Opposante de longue date au régime syrien, présidente-fondatrice du Mouvement de la société pluraliste, Randa Kassis a dernièrement publié Le Chaos Syrien (avec Alexandre Del Valle, éditions Dhow, 2014).
Ancienne membre du Conseil national syrien qui représentait les différentes tendances de l’opposition, vous prônez un grand dialogue national entre toutes les composantes de l’échiquier politique syrien, Baas compris. Mais n’est-ce pas irréaliste de croire Bachar Al-Assad prêt à céder le pouvoir ?
Il est évident que Bachar Al-Assad n’est pas prêt à céder le pouvoir, mais c’est avec Moscou que nous trouverons la solution à ce blocage. Il faut agir par étapes. La première priorité est de combattre les islamistes radicaux en soutenant les combattants kurdes, tout en reprenant le dialogue avec le régime de Damas avec l’aide des Russes. Et si je parle d’une solution politique et négociée, cela ne veut pas dire que je privilégie la douceur.
Le combat contre l’Etat islamique est donc devenu votre priorité absolue. Peut-on éradiquer cette entité terroriste sans une opération militaire au sol ?
Certainement pas. La coalition internationale doit continuer les frappes aériennes qui accompagnent les opérations au sol menées par les Kurdes.
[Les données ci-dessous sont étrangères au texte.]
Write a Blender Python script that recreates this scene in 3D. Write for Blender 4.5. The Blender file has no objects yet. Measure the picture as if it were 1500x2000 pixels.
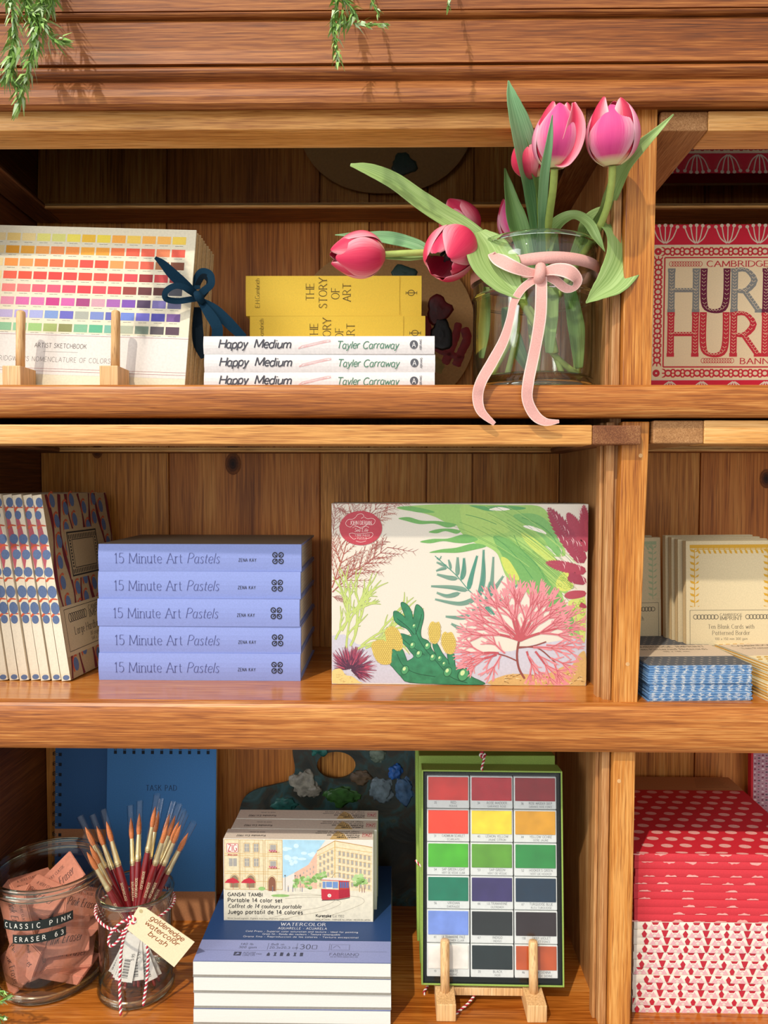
import bpy, bmesh, math, random
from mathutils import Vector, Matrix, Euler, noise
# ------------------------------------------------------------------ camera, world, sun, exposure
SC = bpy.context.scene
F = 1450.0; TILT = math.atan(60 / F); YAW = 0.0148; ROLL = 0.002; DIST = 0.771
cd = bpy.data.cameras.new('camera'); cam = bpy.data.objects.new('camera', cd)
SC.collection.objects.link(cam); SC.camera = cam
cd.sensor_fit = 'VERTICAL'; cd.sensor_height = 36.0; cd.sensor_width = 27.0
cd.lens = 36.0 * F / 2000; cd.clip_start = 0.01; cd.clip_end = 50
CR = Matrix.Rotation(YAW, 4, 'Z') @ Matrix.Rotation(math.pi / 2 - TILT, 4, 'X') @ Matrix.Rotation(ROLL, 4, 'Z')
cam.matrix_world = Matrix.Translation((0, -DIST, 0)) @ CR
C3 = CR.to_3x3()
def W(px, py, y):
    """world point (mm) seen at photo pixel px,py at depth y (mm) behind the bookcase front"""
    d = C3 @ Vector(((px - 750) / F, (1000 - py) / F, -1)); k = (y / 1000 + DIST) / d.y
    return Vector((d.x * k * 1000, y, d.z * k * 1000))
world = bpy.data.worlds.new('room_light'); SC.world = world; world.use_nodes = True
nt = world.node_tree; nt.nodes.clear()
wo = nt.nodes.new('ShaderNodeOutputWorld'); bg = nt.nodes.new('ShaderNodeBackground'); nt.links.new(bg.outputs[0], wo.inputs[0])
tc = nt.nodes.new('ShaderNodeTexCoord'); dt = nt.nodes.new('ShaderNodeVectorMath'); dt.operation = 'DOT_PRODUCT'
nt.links.new(tc.outputs['Generated'], dt.inputs[0]); dt.inputs[1].default_value = Vector((-0.35, -0.8, 0.42)).normalized()
rp = nt.nodes.new('ShaderNodeValToRGB'); nt.links.new(dt.outputs['Value'], rp.inputs[0])
rp.color_ramp.elements[0].position = 0.0; rp.color_ramp.elements[0].color = (0.62, 0.56, 0.50, 1)
rp.color_ramp.elements[1].position = 0.97; rp.color_ramp.elements[1].color = (1.45, 1.5, 1.55, 1)
e = rp.color_ramp.elements.new(0.6); e.color = (0.85, 0.83, 0.80, 1)
d2 = nt.nodes.new('ShaderNodeVectorMath'); d2.operation = 'DOT_PRODUCT'; nt.links.new(tc.outputs['Generated'], d2.inputs[0]); d2.inputs[1].default_value = Vector((-0.8, -0.75, 0.35)).normalized()
r2 = nt.nodes.new('ShaderNodeMapRange'); nt.links.new(d2.outputs['Value'], r2.inputs[0]); r2.inputs[1].default_value = .978; r2.inputs[2].default_value = .984; r2.inputs[3].default_value = 0; r2.inputs[4].default_value = 12
ad = nt.nodes.new('ShaderNodeMix'); ad.data_type = 'RGBA'; ad.blend_type = 'ADD'; ad.inputs[0].default_value = 1   # a bright window to the left
nt.links.new(rp.outputs[0], ad.inputs[6]); nt.links.new(r2.outputs[0], ad.inputs[7]); nt.links.new(ad.outputs[2], bg.inputs[0]); bg.inputs[1].default_value = 0.86
sd = bpy.data.lights.new('sun', 'SUN'); sd.energy = 2.5; sd.angle = math.radians(1.0); sd.color = (1.0, 0.90, 0.76)
sun = bpy.data.objects.new('sun', sd); SC.collection.objects.link(sun); sun.location = (-1, -2, 3)
sun.rotation_euler = Vector((0.55, 1.0, -1.4)).to_track_quat('-Z', 'Y').to_euler()
vs = SC.view_settings; vs.view_transform = 'Standard'; vs.look = 'None'; vs.gamma = 1.0; vs.use_curve_mapping = False; vs.exposure = -0.04
SC.cycles.transparent_max_bounces = 40; SC.cycles.max_bounces = 10
random.seed(5); R = random.Random(11)
# ------------------------------------------------------------------ materials
def lin(h):
    h = h.lstrip('#'); o = []
    for i in (0, 2, 4):
        c = int(h[i:i + 2], 16) / 255; o.append(c / 12.92 if c <= .04045 else ((c + .055) / 1.055) ** 2.4)
    return (*o, 1)
MATS = {}
def newmat(name):
    m = bpy.data.materials.new(name); m.use_nodes = True; n = m.node_tree.nodes; n.clear()
    o = n.new('ShaderNodeOutputMaterial'); return m, n, m.node_tree.links, o
def paint(h, rough=.6, var=.06, scale=400, metal=0, spec=.35, bump=0, coat=0):
    """card, ink, cloth, metal: one colour with a fine procedural mottling"""
    key = ('paint', h, rough, var, scale, metal, bump, coat)
    if key in MATS: return MATS[key]
    m, n, L, o = newmat('ink_' + h); b = n.new('ShaderNodeBsdfPrincipled'); L.new(b.outputs[0], o.inputs[0])
    c = lin(h); b.inputs['Roughness'].default_value = rough; b.inputs['Metallic'].default_value = metal
    b.inputs['Specular IOR Level'].default_value = spec; b.inputs['Coat Weight'].default_value = coat
    t = n.new('ShaderNodeTexCoord'); z = n.new('ShaderNodeTexNoise'); L.new(t.outputs['Object'], z.inputs['Vector'])
    z.inputs['Scale'].default_value = scale; z.inputs['Detail'].default_value = 3
    r = n.new('ShaderNodeValToRGB'); L.new(z.outputs['Fac'], r.inputs[0])
    r.color_ramp.elements[0].position = .3; r.color_ramp.elements[1].position = .7
    r.color_ramp.elements[0].color = (*[x * (1 - var) for x in c[:3]], 1); r.color_ramp.elements[1].color = (*[min(1, x * (1 + var)) for x in c[:3]], 1)
    L.new(r.outputs[0], b.inputs['Base Color'])
    if bump:
        bp = n.new('ShaderNodeBump'); bp.inputs['Strength'].default_value = bump; bp.inputs['Distance'].default_value = .0004
        L.new(z.outputs['Fac'], bp.inputs['Height']); L.new(bp.outputs[0], b.inputs['Normal'])
    MATS[key] = m; return m
def wood(name, dark, mid, light, axis='X', rough=.42, fine=1.0, seed=0.0, bump=.25, coat=.0):
    key = ('wood', name)
    if key in MATS: return MATS[key]
    m, n, L, o = newmat(name); b = n.new('ShaderNodeBsdfPrincipled'); L.new(b.outputs[0], o.inputs[0])
    t = n.new('ShaderNodeTexCoord')
    def noise(al, ac, sc, det, dist=0.0, off=0):
        mp = n.new('ShaderNodeMapping'); L.new(t.outputs['Object'], mp.inputs[0])
        mp.inputs['Scale'].default_value = {'X': (al, ac, ac), 'Z': (ac, ac, al), 'Y': (ac, al, ac)}[axis]
        mp.inputs['Location'].default_value = (seed + off, seed * 1.7, seed * .6)
        z = n.new('ShaderNodeTexNoise'); L.new(mp.outputs[0], z.inputs['Vector']); z.inputs['Scale'].default_value = sc
        z.inputs['Detail'].default_value = det; z.inputs['Distortion'].default_value = dist; return z
    broad = noise(1.4, 18, 1, 4, .6); grain = noise(18 * fine, 620 * fine, 1, 6, .3, 3); pore = noise(34 * fine, 1300 * fine, 1, 2, 0, 7)
    mx = n.new('ShaderNodeMix'); mx.data_type = 'FLOAT'; mx.inputs[0].default_value = .55
    L.new(broad.outputs['Fac'], mx.inputs[2]); L.new(grain.outputs['Fac'], mx.inputs[3])
    r = n.new('ShaderNodeValToRGB'); L.new(mx.outputs[0], r.inputs[0]); r.color_ramp.elements[0].position = .32; r.color_ramp.elements[0].color = lin(dark)
    r.color_ramp.elements[1].position = .68; r.color_ramp.elements[1].color = lin(light); e = r.color_ramp.elements.new(.5); e.color = lin(mid)
    pr = n.new('ShaderNodeValToRGB'); L.new(pore.outputs['Fac'], pr.inputs[0]); pr.color_ramp.elements[0].position = .33; pr.color_ramp.elements[0].color = (.55, .45, .4, 1)
    pr.color_ramp.elements[1].position = .46; pr.color_ramp.elements[1].color = (1, 1, 1, 1)
    mu = n.new('ShaderNodeMix'); mu.data_type = 'RGBA'; mu.blend_type = 'MULTIPLY'; mu.inputs[0].default_value = .8
    L.new(r.outputs[0], mu.inputs[6]); L.new(pr.outputs[0], mu.inputs[7]); L.new(mu.outputs[2], b.inputs['Base Color'])
    b.inputs['Roughness'].default_value = rough; b.inputs['Specular IOR Level'].default_value = .4; b.inputs['Coat Weight'].default_value = coat; b.inputs['Coat Roughness'].default_value = .2
    bp = n.new('ShaderNodeBump'); bp.inputs['Strength'].default_value = bump; bp.inputs['Distance'].default_value = .0006
    L.new(grain.outputs['Fac'], bp.inputs['Height']); L.new(bp.outputs[0], b.inputs['Normal'])
    MATS[key] = m; return m
def glass(name, tint='fdfefd', edge='8a958a', gl=.9, rough=.02):
    """thin clear glass: see-through straight on, mirror-like and darker at grazing angles"""
    key = ('glass', name)
    if key in MATS: return MATS[key]
    m, n, L, o = newmat(name); tr = n.new('ShaderNodeBsdfTransparent'); g = n.new('ShaderNodeBsdfGlossy'); g.inputs['Roughness'].default_value = rough
    lw = n.new('ShaderNodeLayerWeight'); lw.inputs['Blend'].default_value = .5
    r = n.new('ShaderNodeValToRGB'); L.new(lw.outputs['Facing'], r.inputs[0]); r.color_ramp.elements[0].position = .5; r.color_ramp.elements[0].color = lin(tint)
    r.color_ramp.elements[1].position = .97; r.color_ramp.elements[1].color = lin(edge); L.new(r.outputs[0], tr.inputs[0])
    pw = n.new('ShaderNodeMath'); pw.operation = 'POWER'; pw.inputs[1].default_value = 4.5; L.new(lw.outputs['Facing'], pw.inputs[0])
    ml = n.new('ShaderNodeMath'); ml.operation = 'MULTIPLY_ADD'; ml.inputs[1].default_value = gl * .9; ml.inputs[2].default_value = gl * .045; L.new(pw.outputs[0], ml.inputs[0])
    mx = n.new('ShaderNodeMixShader'); L.new(ml.outputs[0], mx.inputs[0]); L.new(tr.outputs[0], mx.inputs[1]); L.new(g.outputs[0], mx.inputs[2])
    L.new(mx.outputs[0], o.inputs[0]); MATS[key] = m; return m
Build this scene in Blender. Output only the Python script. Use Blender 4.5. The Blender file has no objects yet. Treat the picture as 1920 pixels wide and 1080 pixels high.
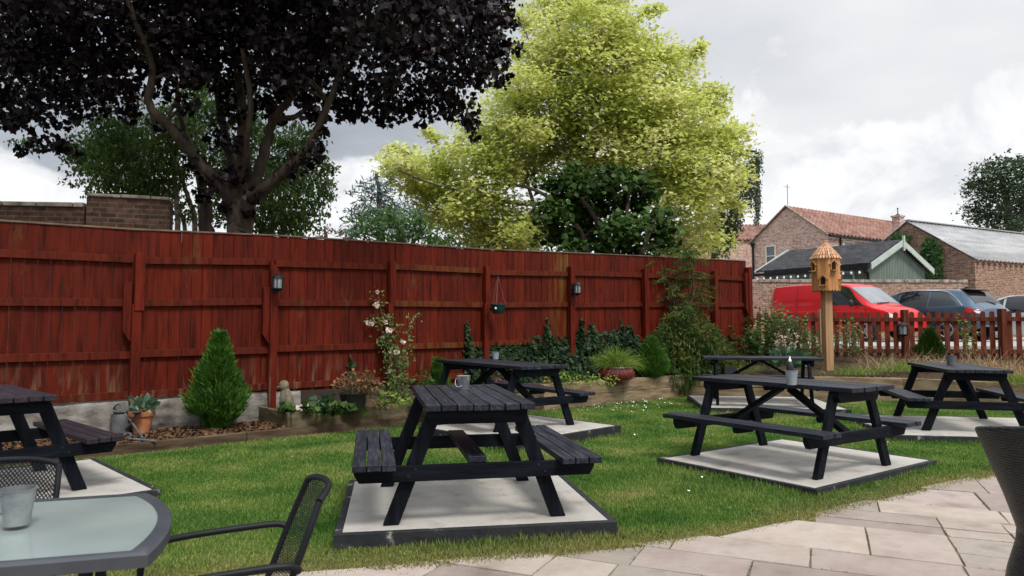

Il faut se battre sur deux fronts : d’abord, le front militaire en équipant les combattants kurdes puis, dans un second temps, nous devons ouvrir des discussions politiques entre les opposants et le régime Assad, avec la médiation des Russes qui a débuté à la fin du mois de janvier. J’espère que les Occidentaux se joindront bientôt à ce processus.
Alliée de l’Occident, la Turquie a récemment effectué une incursion à l’intérieur du territoire contrôlé par l’Etat islamique afin de récupérer la dépouille du grand-père du fondateur de l’Empire ottoman. Aucune balle n’a été tirée, ni aucun combat mené. Ankara est-il l’allié objectif, sinon le complice, de l’Etat islamique ?
La Turquie d’Erdogan a démontré son hostilité à tout plan de paix pour la Syrie. On la soupçonne à juste titre de soutenir l’Etat Islamique et de faciliter aux djihadistes le passage de la frontière turco-syrienne. Comment accepter plus longtemps les agissements criminels du Sultan Erdogan alors que son pays est censé être l’allié de la France au sein de l’Otan ?Personnellement, je suis convaincue que la Turquie d’Erdogan n’est pas un allié fiable de l’Occident et que son « islam modéré » n’a rien à envier à l’islam radical.
D’autres pointent les responsabilités des pays du Golfe dans l’islamisation de l’insurrection syrienne…
Les pétromonarchies, et tout particulièrement le Qatar mais aussi des princes saoudiens et koweïtiens, ont financé plusieurs groupes radicaux en Syrie. Ces pays ont totalement disqualifié l’opposition armée en rendant les multiples brigades armées dépendantes financièrement de monarchies corrompues liées aux pires islamistes radicaux. Résultat : les rebelles armés sont devenus hostiles au principe même d’Etat-nation et ont adopté l’idéologie salafiste qui aspire à établir l’Oumma Islamiyya [nation islamique] par-delà les frontières. Cette vision du monde est fortement influencée par le wahhabisme saoudien qui cherche à répandre sa conception rigoriste de l’islam à travers le monde.